Many expect hydrogen cars as a solution for a smoke-free automobile without recharging problems or carrying a huge weight of batteries. But, today, it is not an efficient system. To produce hydrogen you have to “waste” a lot of energy, around 20 or 30%. The most efficient systems use 52.5 kWh of energy to create one kilogram of hydrogen that stores 39.4 kWh. An electric car battery would store almost all of it.
This handicap makes it very difficult for hydrogen to compete with fossil fuels or batteries in many applications. Could Australian company Hysata's capillary-fed electrolyser change that? Advertising 95% efficiency, it uses only 41.5 kWh of energy to create that kilogram of hydrogen. This not only reduces the operating costs of hydrogen but is cheaper to install and operate.
Its device, which separates H2 and O2 from water with an efficiency of 95%, approximately 20% more than the best conventional electrolyzers, has not only caught our attention.
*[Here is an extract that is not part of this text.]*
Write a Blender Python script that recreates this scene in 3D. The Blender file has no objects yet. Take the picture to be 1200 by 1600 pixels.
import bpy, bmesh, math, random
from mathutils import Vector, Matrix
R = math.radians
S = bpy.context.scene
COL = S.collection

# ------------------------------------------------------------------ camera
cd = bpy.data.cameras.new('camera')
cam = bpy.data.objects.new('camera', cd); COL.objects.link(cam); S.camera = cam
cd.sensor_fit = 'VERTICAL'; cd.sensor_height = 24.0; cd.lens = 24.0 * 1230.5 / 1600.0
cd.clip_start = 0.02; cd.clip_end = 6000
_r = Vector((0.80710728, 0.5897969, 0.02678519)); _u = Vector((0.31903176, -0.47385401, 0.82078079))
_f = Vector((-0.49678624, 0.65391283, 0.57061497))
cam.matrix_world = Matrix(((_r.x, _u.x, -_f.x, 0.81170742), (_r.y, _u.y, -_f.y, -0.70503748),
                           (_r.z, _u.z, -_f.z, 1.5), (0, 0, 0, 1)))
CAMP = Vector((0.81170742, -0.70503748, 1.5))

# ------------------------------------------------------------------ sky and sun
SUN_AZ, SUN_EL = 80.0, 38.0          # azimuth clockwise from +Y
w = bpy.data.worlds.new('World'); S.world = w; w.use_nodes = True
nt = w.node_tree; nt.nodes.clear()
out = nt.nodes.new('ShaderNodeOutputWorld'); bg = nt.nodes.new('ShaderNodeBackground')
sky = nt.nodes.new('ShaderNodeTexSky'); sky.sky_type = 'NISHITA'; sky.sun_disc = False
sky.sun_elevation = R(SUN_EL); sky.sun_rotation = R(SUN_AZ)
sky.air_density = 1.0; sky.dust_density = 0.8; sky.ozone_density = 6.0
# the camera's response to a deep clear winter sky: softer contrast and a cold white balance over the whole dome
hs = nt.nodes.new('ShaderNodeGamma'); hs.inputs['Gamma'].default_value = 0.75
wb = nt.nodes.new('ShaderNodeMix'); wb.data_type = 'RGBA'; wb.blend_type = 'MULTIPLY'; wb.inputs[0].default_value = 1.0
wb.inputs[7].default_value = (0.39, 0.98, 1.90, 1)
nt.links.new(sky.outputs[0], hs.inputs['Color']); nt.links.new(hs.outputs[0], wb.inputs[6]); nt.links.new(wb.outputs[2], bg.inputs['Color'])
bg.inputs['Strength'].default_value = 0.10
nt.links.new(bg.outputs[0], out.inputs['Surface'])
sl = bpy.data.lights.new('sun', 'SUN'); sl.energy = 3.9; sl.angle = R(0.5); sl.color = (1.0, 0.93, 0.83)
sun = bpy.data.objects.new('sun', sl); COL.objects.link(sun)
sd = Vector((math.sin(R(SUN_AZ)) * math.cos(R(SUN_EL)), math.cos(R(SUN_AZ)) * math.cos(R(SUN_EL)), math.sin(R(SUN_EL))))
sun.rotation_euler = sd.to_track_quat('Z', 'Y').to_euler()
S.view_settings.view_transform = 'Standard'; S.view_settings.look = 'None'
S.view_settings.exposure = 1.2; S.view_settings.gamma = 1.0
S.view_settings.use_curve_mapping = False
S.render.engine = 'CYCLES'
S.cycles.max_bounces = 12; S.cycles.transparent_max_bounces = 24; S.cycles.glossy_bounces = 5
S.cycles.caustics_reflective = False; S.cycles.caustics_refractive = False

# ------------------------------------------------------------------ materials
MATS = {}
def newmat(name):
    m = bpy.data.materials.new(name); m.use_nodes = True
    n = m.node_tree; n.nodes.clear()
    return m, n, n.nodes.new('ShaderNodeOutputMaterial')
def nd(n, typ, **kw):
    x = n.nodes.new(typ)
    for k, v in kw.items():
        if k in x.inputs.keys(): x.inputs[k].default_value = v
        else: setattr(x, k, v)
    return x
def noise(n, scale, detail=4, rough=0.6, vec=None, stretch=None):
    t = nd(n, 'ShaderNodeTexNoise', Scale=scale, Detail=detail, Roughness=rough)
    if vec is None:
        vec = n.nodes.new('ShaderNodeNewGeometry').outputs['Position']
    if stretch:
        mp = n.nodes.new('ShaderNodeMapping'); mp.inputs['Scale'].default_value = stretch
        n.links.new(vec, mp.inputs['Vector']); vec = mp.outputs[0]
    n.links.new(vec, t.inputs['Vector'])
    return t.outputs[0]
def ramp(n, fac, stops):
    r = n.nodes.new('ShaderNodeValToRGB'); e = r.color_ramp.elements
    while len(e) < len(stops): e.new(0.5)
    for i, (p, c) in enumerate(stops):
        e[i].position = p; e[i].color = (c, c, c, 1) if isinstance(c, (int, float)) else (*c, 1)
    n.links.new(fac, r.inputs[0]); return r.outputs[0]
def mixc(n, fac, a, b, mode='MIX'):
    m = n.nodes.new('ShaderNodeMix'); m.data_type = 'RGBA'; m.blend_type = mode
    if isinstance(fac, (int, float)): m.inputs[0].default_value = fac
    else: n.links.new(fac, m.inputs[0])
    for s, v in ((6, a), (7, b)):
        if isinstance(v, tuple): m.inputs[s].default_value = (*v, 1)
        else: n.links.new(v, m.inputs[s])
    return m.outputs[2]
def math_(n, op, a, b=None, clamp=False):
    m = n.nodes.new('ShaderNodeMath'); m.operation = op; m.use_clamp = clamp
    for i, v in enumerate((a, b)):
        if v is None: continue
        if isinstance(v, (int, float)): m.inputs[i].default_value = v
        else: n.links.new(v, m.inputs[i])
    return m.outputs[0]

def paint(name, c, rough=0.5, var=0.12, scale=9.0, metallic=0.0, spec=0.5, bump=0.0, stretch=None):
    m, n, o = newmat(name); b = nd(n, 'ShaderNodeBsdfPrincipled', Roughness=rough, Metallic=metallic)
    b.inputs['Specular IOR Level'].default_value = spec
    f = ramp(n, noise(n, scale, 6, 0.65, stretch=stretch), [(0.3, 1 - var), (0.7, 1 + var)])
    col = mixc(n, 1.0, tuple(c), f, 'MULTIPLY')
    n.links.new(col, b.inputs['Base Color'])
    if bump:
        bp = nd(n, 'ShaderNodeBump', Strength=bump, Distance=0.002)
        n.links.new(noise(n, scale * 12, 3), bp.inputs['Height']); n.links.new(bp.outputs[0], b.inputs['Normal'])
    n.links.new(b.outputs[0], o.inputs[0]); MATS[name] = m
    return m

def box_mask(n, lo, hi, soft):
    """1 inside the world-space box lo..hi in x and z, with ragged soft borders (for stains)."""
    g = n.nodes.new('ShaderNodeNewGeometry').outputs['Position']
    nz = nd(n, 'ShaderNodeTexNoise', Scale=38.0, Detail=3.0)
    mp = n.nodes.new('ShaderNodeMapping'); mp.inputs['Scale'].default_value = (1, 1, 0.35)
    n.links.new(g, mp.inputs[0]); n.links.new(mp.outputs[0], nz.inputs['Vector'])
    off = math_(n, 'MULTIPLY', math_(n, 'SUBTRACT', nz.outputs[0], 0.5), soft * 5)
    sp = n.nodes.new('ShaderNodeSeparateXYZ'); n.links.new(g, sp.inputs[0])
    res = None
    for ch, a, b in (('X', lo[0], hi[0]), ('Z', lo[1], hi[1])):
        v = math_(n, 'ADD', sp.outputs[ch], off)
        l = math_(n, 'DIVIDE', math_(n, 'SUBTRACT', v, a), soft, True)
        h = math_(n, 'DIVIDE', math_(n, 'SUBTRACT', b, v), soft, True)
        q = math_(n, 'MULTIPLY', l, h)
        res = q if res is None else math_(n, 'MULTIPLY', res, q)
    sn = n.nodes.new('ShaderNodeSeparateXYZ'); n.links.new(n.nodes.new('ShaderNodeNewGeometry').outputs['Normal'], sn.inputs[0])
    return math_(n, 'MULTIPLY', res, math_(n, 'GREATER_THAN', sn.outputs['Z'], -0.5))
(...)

They have just raised 111 million dollars to increase production of what promises to be the cheaper green hydrogen of the world.
The key goal of Hysata's design, originally invented by scientists at the University of Wollongong, is to eliminate bubbles of hydrogen and oxygen gases in the electrolytic fluid between the anode and cathode. The bubbles are non-conductive and can adhere to the surface of the electrodes, so less of the electrode is exposed to the electrolyte. This adds resistance to the system and accounts for much of the energy that is wasted.
Hysata's design keeps the electrolyte at the bottom of the device and allows it to be drawn through a porous hydrophilic separator between the electrodes. Each electrode has full and direct contact with the electrolyte on the inner side and a dry chamber on the outer side: when the water rises through that tube and splits, the gases have nowhere to bubble. Resistance is greatly reduced and capillary action draws more water into the central separator without the need for any type of pump. This increases efficiency so much.
Hysata ensures that the efficiency of this cell reaches 98% under laboratory conditions, in research published in the journal Nature Communications. So, that 95% efficiency could be a realistic figure in the real world.
With the new funds obtained, the company will expand its production capacity in New South Wales, and further develop its technology. The objective is clear, to transport more energy per weight than batteries and offer a solution to sectors that are difficult to decarbonize, such as aviation, maritime transport, heavy machinery or road transport.
Hysata – like other electrolyzer manufacturers – faces some difficult market conditions in the near term. According to BloombergNEF research, the problem in today's electrolyzer market is not supply, cost or efficiency, but demand. Only one electrolyzer company made a profit last year. Aid is very slow in the United States and the European Union, which is why orders are delayed. Thus, the production of electrolyzers in 2023 was seven times greater than on demand.
Despite the unfavorable context (which shows that this commitment to hydrogen often remains in political programs), this Hysata technology manages to waste minimal renewable energy and that is undoubtedly good news.